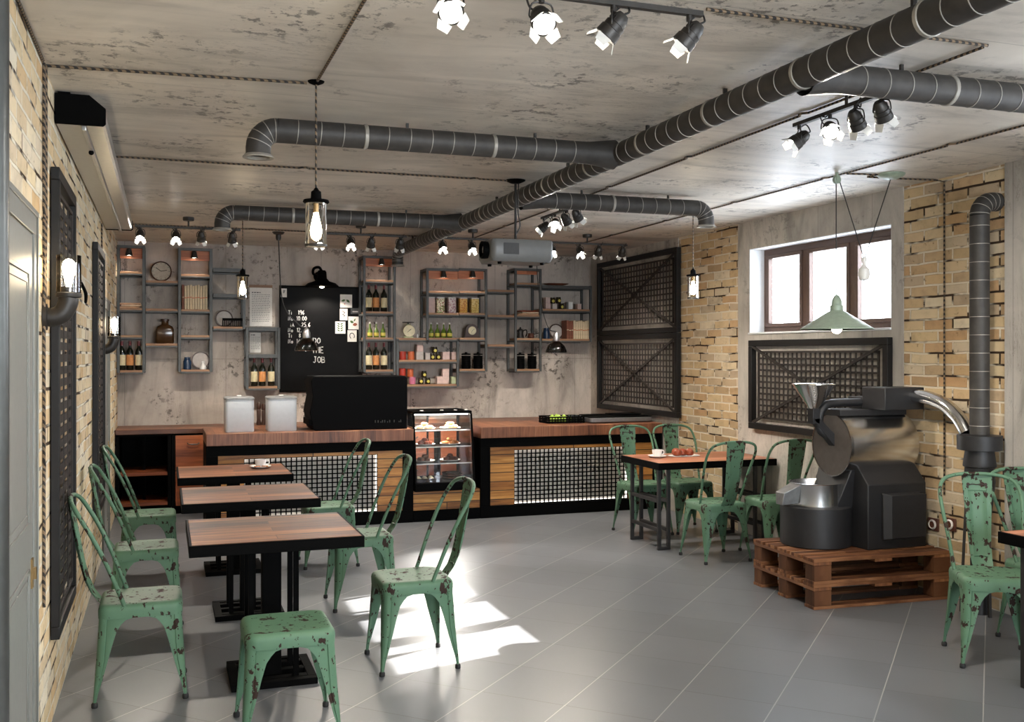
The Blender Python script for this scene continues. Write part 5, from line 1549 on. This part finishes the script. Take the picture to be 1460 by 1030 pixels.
MB().tube(bez([(0.02, 0, ctop - 0.012), (0.016, 0.0, 0.35), (0.03, 0, 0.25), (0.0, 0.012, ph + 0.05), (0.012, 0.0, ph + 0.015)], 6), 0.004, 6).build('power_cord', m_thin, t)
MB().lathe([(0.001, -0.022), (0.03, -0.02), (0.062, -0.006), (0.064, 0.0), (0.001, 0.0)], 28, (0, 0, ctop)).build('ceiling_plate', m_black, t)

SY0, SY1 = 4.53, 8.3
t = thing('projection_screen', 'long rolled-up projection screen casing high on the left brick wall', 'screen', (WL, SY0, 2.46))
cp = [(0.003, 0.0), (0.19, 0.0), (0.20, 0.01), (0.20, 0.075), (0.135, 0.128), (0.003, 0.128)]
MB().prism([(x, 0, z) for x, z in cp], (0, 0.012, 0)).build('end_cap', m_black, t, 0.003)
MB().prism([(x, SY1 - SY0 - 0.012, z) for x, z in cp], (0, 0.012, 0)).build('end_cap', m_black, t, 0.003)
cp2 = [(0.006, 0.006), (0.10, 0.006), (0.10, 0.022), (0.122, 0.022), (0.122, 0.006), (0.185, 0.006), (0.195, 0.014), (0.195, 0.072), (0.132, 0.123), (0.006, 0.123)]
MB().prism([(x, 0.0125, z) for x, z in cp2], (0, SY1 - SY0 - 0.025, 0)).build('casing', m_alu, t)
MB().box(0.102, 0.12, 0.05, SY1 - SY0 - 0.05, -0.012, 0.021).build('bottom_batten', m_alu, t, 0.003)
for y in (0.02, SY1 - SY0 - 0.05):
    MB().box(0.012, 0.06, y, y + 0.03, 0.1235, 0.1385).build('bracket', m_black, t)
MB().ball((0.111, 0.5, -0.02), 0.012, 10).build('pull_knob', m_black, t)

# grey pipe close to the camera on the left wall
t = thing('standing_pipe', 'grey steel pipe rising to the ceiling beside the grey door', 'pipe', (-0.362, 2.5, 0))
MB().cyl((0, 0, 0), (0, 0, H - 0.001), 0.03, None, 28).build('tube', m_pipe, t)
MB().lathe([(0.031, 0.0), (0.05, 0.0), (0.05, 0.008), (0.031, 0.014)], 24, (0, 0, 0), (0, 0, 1), False).build('floor_flange', m_pipe, t)

# ------------------------------------------------------------------ track spotlights
def spot_part(parent, base, aim, on=True, k=0):
    """a small theatre spotlight hanging from the rail at base, pointing along aim"""
    base = Vector(base); aim = Vector(aim).normalized()
    piv = base + Vector((0, 0, -0.062))
    q = Vector((0, 0, 1)).rotation_difference(aim)
    M = Matrix.Translation(piv) @ q.to_matrix().to_4x4()
    b = MB(); b.xf(M)
    b.lathe([(0.001, -0.048), (0.016, -0.046), (0.026, -0.030), (0.028, -0.012), (0.031, -0.010), (0.031, 0.006), (0.034, 0.008), (0.036, 0.034), (0.031, 0.036), (0.030, 0.022), (0.001, 0.021)], 20)
    for i in range(3):
        b.box(-0.012 + 0.010 * i, -0.008 + 0.010 * i, -0.0285, -0.0265, -0.03, -0.014)
    o_ = b.build('spotlight', m_iron, parent)
    l = MB(); l.xf(M); l.lathe([(0.001, 0.0225), (0.0285, 0.0225), (0.0285, 0.0245), (0.001, 0.026)], 18)
    l.build('lens', m_lens if on else m_lens, o_)
    for i in range(4):
        a = PI / 2 * i + PI / 4
        D = MB(); D.xf(M @ Matrix.Rotation(a, 4, 'Z'))
        D.hexa([(0.031, -0.022, 0.036), (0.033, -0.022, 0.036), (0.033, 0.022, 0.036), (0.031, 0.022, 0.036), (0.047, -0.016, 0.062), (0.049, -0.016, 0.062), (0.049, 0.016, 0.062), (0.047, 0.016, 0.062)])
        D.build('barn_door', m_barn, o_)
    side = aim.cross(Vector((0, 0, 1)))
    if side.length < 0.1: side = Vector((1, 0, 0))
    side.normalize()
    y = MB()
    for s in (-1, 1):
        y.tube(bez([base + Vector((0, 0, -0.014)), base + side * s * 0.028 + Vector((0, 0, -0.022)), piv + side * s * 0.036 + Vector((0, 0, 0.01)), piv + side * s * 0.033], 4), 0.0028, 6)
    y.cyl(base, base + Vector((0, 0, -0.018)), 0.009, None, 10)
    y.build('yoke', m_iron, o_)
    back = piv - aim * 0.046
    MB().tube(bez([back, back - aim * 0.02 + side * 0.02, back + Vector((0, 0, 0.045)) + side * 0.035, base + side * 0.02 + Vector((0, 0, -0.01)), base + side * 0.008], 5), 0.0032, 6).build('power_cord', m_thin, o_)
    if on:
        light('spotlight_light', 'SPOT', piv + aim * 0.03, parent, energy=SPOT_W, spot_size=1.75, spot_blend=0.8, color=(1.0, 0.91, 0.79), shadow_soft_size=0.025, aim=aim)
m_barn = plain('barn_door_metal', rgb(214, 212, 206), 0.5, 0.1)
def track(label, p, q, lamps, canopy=0.5):
    p, q = Vector(p), Vector(q); mid = (p + q) / 2; d = (q - p).normalized()
    c = p.lerp(q, canopy)
    t = thing('track_light', label, 'track light', (c.x, c.y, H), 0, 'ceiling spotlight tracks')
    o = Vector((c.x, c.y, H))
    MB().bar(p - o, q - o, 0.02, 0.016).build('rail', m_iron, t)
    MB().lathe([(0.001, -0.03), (0.04, -0.028), (0.044, -0.022), (0.044, 0.0), (0.001, 0.0)], 24).build('canopy', m_iron, t)
    MB().cyl((0, 0, -0.03), (0, 0, p.z - H + 0.006), 0.007, None, 10).build('stem', m_iron, t)
    for k, (u, aim) in enumerate(lamps):
        spot_part(t, p.lerp(q, u) - o - Vector((0, 0, 0.008)), aim, True, k)
TZ = 2.515
track('spotlight track nearest the camera with four black spots', (0.66, 2.62, TZ), (1.515, 2.62, TZ), [(0.09, (-0.2, -0.75, -0.62)), (0.40, (-0.05, -0.72, -0.7)), (0.66, (-0.55, 0.35, -0.72)), (0.95, (-0.55, 0.35, -0.72))], 0.48)
track('spotlight track under the side branch above the roaster', (2.64, 3.76, TZ), (2.64, 3.165, TZ), [(0.06, (-0.7, 0.3, -0.6)), (0.42, (-0.42, -0.78, -0.62)), (0.70, (0.6, 0.3, -0.72)), (0.96, (0.6, 0.3, -0.72))], 0.60)
track('spotlight track between the projector and the elbowed right branch', (2.66, 6.95, TZ), (2.66, 6.235, TZ), [(0.06, (-0.7, 0.3, -0.6)), (0.38, (-0.35, -0.8, -0.6)), (0.66, (0.6, 0.3, -0.72)), (0.94, (0.6, 0.3, -0.72))], 0.5)
YT = 8.42
A_ = lambda px: at_y(px, 330, YT).x
def backtrack(label, a, b, lamps):
    xa, xb = A_(a), A_(b)
    track(label, (xa, YT, TZ), (xb, YT, TZ), [((A_(px) - xa) / (xb - xa), aim) for px, aim in lamps], 0.5)
DN = (0.05, 0.45, -0.85)
FC = (-0.02, -0.55, -0.8)
backtrack('rearmost spotlight track beside the left brick wall with a clock below', 192, 343, [(200, FC), (251, FC), (287, DN), (331, DN)])
backtrack('rearmost spotlight track above the chalkboard', 447, 580, [(455, FC), (500, FC), (529, DN), (570, DN)])
backtrack('rearmost spotlight track behind the main duct above the patterned jars', 617, 730, [(631, FC), (673, FC), (712, DN)])
backtrack('rearmost spotlight track nearest the corner grille panels', 779, 894, [(787, FC), (827, FC), (853, DN), (887, DN)])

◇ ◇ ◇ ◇

■ Exercise goal
Repeat only the lines between the start of the data and the line with "ctop)).build('ceiling_plate', m_black, t)", including those two lines, and skip the pictures.

■ Correct result
The Blender Python script for this scene continues. Write part 5, from line 1549 on. This part finishes the script. Take the picture to be 1460 by 1030 pixels.
MB().tube(bez([(0.02, 0, ctop - 0.012), (0.016, 0.0, 0.35), (0.03, 0, 0.25), (0.0, 0.012, ph + 0.05), (0.012, 0.0, ph + 0.015)], 6), 0.004, 6).build('power_cord', m_thin, t)
MB().lathe([(0.001, -0.022), (0.03, -0.02), (0.062, -0.006), (0.064, 0.0), (0.001, 0.0)], 28, (0, 0, ctop)).build('ceiling_plate', m_black, t)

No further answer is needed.